* Aim:
Reproduce all of the data exactly, with no line skipped.

* Dataset section:
# # # # #
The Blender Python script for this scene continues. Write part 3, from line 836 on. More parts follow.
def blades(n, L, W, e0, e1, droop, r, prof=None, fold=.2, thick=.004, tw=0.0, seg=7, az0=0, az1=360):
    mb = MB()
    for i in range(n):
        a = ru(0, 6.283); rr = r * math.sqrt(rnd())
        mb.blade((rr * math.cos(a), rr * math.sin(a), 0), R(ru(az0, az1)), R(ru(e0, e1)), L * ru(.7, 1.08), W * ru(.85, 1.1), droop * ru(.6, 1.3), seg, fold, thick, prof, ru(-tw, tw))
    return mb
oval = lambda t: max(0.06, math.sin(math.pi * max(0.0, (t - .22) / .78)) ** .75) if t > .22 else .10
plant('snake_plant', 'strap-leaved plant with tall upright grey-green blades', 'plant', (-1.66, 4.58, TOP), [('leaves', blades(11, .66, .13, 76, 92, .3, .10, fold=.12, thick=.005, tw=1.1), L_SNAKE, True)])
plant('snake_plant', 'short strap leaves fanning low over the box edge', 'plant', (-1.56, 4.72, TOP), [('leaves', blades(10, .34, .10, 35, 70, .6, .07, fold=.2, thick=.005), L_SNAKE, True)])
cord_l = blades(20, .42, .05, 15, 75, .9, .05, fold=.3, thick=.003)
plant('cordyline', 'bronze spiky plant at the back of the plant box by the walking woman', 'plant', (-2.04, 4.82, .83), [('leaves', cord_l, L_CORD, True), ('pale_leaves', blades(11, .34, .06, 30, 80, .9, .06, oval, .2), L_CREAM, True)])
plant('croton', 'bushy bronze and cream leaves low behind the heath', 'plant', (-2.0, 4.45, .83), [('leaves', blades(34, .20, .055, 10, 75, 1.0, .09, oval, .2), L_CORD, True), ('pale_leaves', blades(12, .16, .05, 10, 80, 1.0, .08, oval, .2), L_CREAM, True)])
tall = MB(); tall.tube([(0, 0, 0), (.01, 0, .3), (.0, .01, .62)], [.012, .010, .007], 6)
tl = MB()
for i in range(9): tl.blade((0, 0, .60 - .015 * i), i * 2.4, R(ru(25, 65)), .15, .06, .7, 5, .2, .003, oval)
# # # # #
* Right answer:
The Blender Python script for this scene continues. Write part 3, from line 836 on. More parts follow.
def blades(n, L, W, e0, e1, droop, r, prof=None, fold=.2, thick=.004, tw=0.0, seg=7, az0=0, az1=360):
    mb = MB()
    for i in range(n):
        a = ru(0, 6.283); rr = r * math.sqrt(rnd())
        mb.blade((rr * math.cos(a), rr * math.sin(a), 0), R(ru(az0, az1)), R(ru(e0, e1)), L * ru(.7, 1.08), W * ru(.85, 1.1), droop * ru(.6, 1.3), seg, fold, thick, prof, ru(-tw, tw))
    return mb
oval = lambda t: max(0.06, math.sin(math.pi * max(0.0, (t - .22) / .78)) ** .75) if t > .22 else .10
plant('snake_plant', 'strap-leaved plant with tall upright grey-green blades', 'plant', (-1.66, 4.58, TOP), [('leaves', blades(11, .66, .13, 76, 92, .3, .10, fold=.12, thick=.005, tw=1.1), L_SNAKE, True)])
plant('snake_plant', 'short strap leaves fanning low over the box edge', 'plant', (-1.56, 4.72, TOP), [('leaves', blades(10, .34, .10, 35, 70, .6, .07, fold=.2, thick=.005), L_SNAKE, True)])
cord_l = blades(20, .42, .05, 15, 75, .9, .05, fold=.3, thick=.003)
plant('cordyline', 'bronze spiky plant at the back of the plant box by the walking woman', 'plant', (-2.04, 4.82, .83), [('leaves', cord_l, L_CORD, True), ('pale_leaves', blades(11, .34, .06, 30, 80, .9, .06, oval, .2), L_CREAM, True)])
plant('croton', 'bushy bronze and cream leaves low behind the heath', 'plant', (-2.0, 4.45, .83), [('leaves', blades(34, .20, .055, 10, 75, 1.0, .09, oval, .2), L_CORD, True), ('pale_leaves', blades(12, .16, .05, 10, 80, 1.0, .08, oval, .2), L_CREAM, True)])
tall = MB(); tall.tube([(0, 0, 0), (.01, 0, .3), (.0, .01, .62)], [.012, .010, .007], 6)
tl = MB()
for i in range(9): tl.blade((0, 0, .60 - .015 * i), i * 2.4, R(ru(25, 65)), .15, .06, .7, 5, .2, .003, oval)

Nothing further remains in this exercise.